We step over the barbed wire into the pasture
Where they have been grazing all day, alone.
They ripple tensely, they can hardly contain their happiness
That we have come.
They bow shyly as wet swans. They love each other.
There is no loneliness like theirs.
At home once more,
They begin munching the young tufts of spring in the darkness.
I would like to hold the slenderer one in my arms,
For she has walked over to me
And nuzzled my left hand.
She is black and white,
Her mane falls wild on her forehead,
And the light breeze moves me to caress her long ear
That is delicate as the skin over a girl's wrist.
Suddenly I realize
That if I stepped out of my body I would break
Into blossom.

Saturday, March 1, 2008

Fine Lines...


What I am doing a pathetic, irregular attempt at accomplishing with this blog...
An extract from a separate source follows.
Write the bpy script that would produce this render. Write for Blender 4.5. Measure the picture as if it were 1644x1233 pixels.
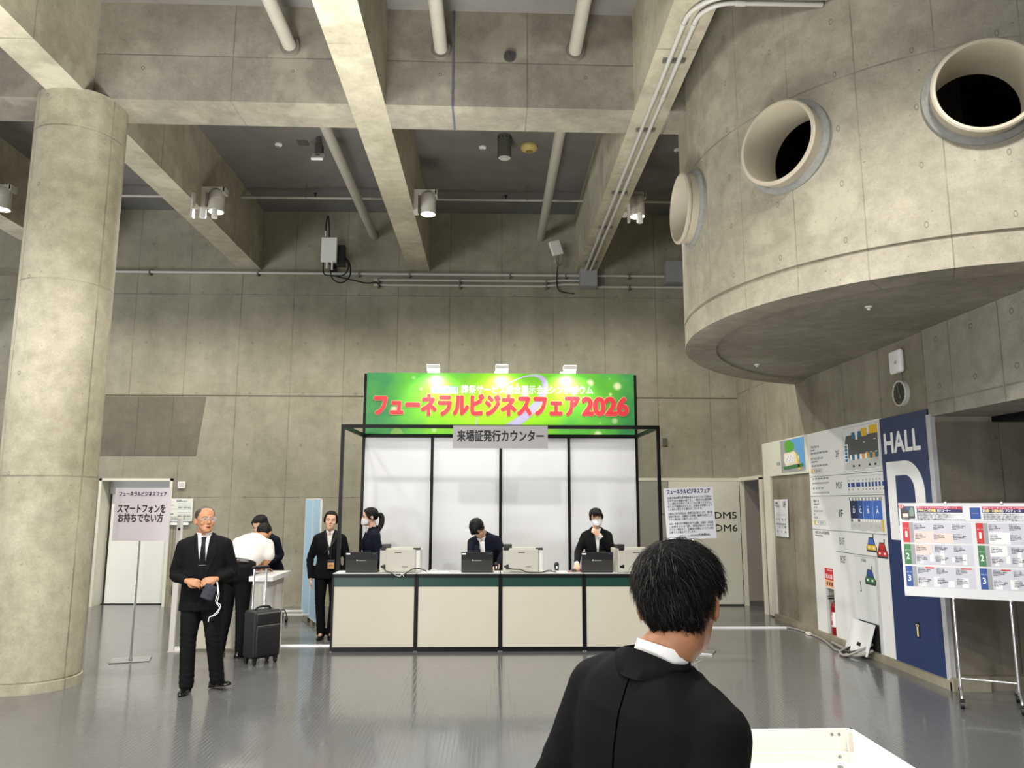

Is being hysterically, successfully, wonderfully executed over at Fine Lines. Lizzie Skurnick is a wonder, and if you read YA/kidlit and you do not know this weekly feature, you are missing OUT!

This week she's talking about Louise Fitzhugh's The Long Secret (yes, the sequel to Harriet the Spy, silly!)

(Oh, I am so jealous of Lizzie! I want to be as clever as she is!!!)